Cellist Daniel Müller-Schott and pianist Angela Hewitt produce great “chamberly” synergy

Cellist Daniel Müller-Schott

A Vancouver Recital Society presentation. At the Chan Centre for the Performing Arts on Friday, November 27

Ludwig van Beethoven wrote five sonatas for the cello and piano plus several sets of variations, and cellists ever since have been grateful.

The sonatas aren’t the most profound music that Beethoven wrote by any stretch—they suggest things written for a royal patron who happened to play the cello, if rather well. But they are beautiful in their way and they cover all three of his generally accepted periods. Mainly they show that he was well aware of the cello’s noble, eloquent voice.

Playing in a rare partnership for the Vancouver Recital Society, cellist Daniel Müller-Schott and pianist Angela Hewitt, each a well-known soloist, divided Beethoven’s output into two separate programs on November 27 at the Chan Centre and November 29 at Vancouver Playhouse. I heard the former.

It’s a myth that only musicians who’ve played together for decades are privy to the inner sanctum of chamber music’s secrets—of knowing how to pick up a phrase and respond to it. All it takes is an ear, a personal virtuosity, a sensitivity to what’s in the score, and the generosity to sublimate technique and listen to the other instrument.

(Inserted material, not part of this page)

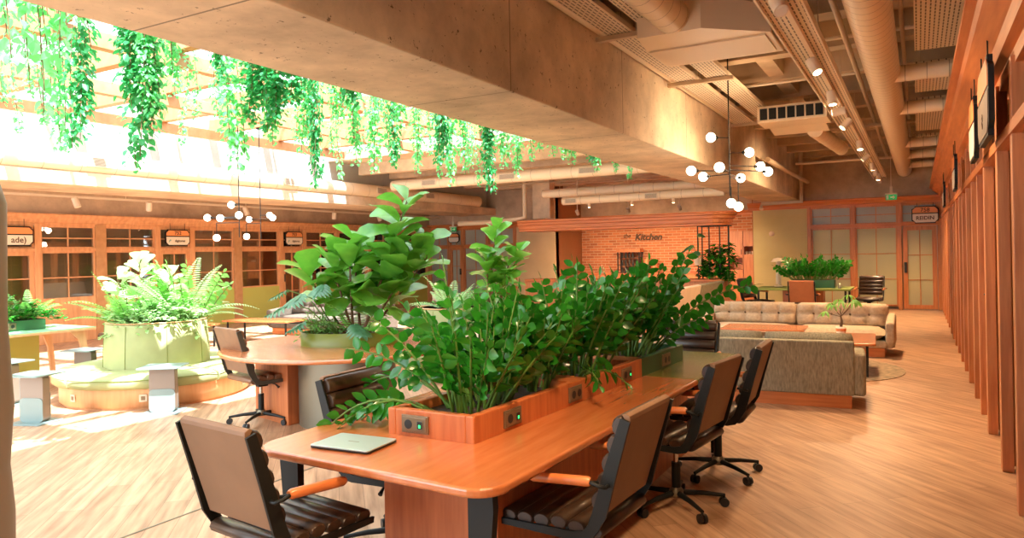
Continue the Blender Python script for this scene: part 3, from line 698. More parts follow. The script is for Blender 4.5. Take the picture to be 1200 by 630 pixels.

Each of these musicians is individually splendid—Hewitt for her Johann Sebastian Bach in particular—and together they were a model of the art of producing that “chamberly” synergy.

The Sonata No. 1 in F Major, Op. 5, which Beethoven wrote at the age of 26, is not really a minor work, despite its earliness. Written for King Friedrich Wilhelm II of Prussia, who was an amateur cellist and gave Beethoven a box of gold coins for his trouble, it shows style and great energy and was played to a turn by the duo, with a closing to the allegro that was daringly slow and conversational.

Beethoven was completely deaf by the time he wrote the two sonatas of Opus 102 in 1815, and the first sonata of the set is the least interesting of the five. Not so for the Sonata No. 3 in A Major, Op. 69, by which time he’d fully liberated the cello from piano dominance.

This is Beethoven through and through, with its hair-raising development section of the first movement and a hard-to-resist scherzo full of off-beat accents. This was gripping playing, Müller-Schott extracting an expressiveness that I haven’t heard from Yo-Yo Ma, and Hewitt absolutely with him on her splendid Fazioli piano.

They threw in the dessert of the Variations in F Major, taken from Wolfgang Amadeus Mozart’s The Magic Flute.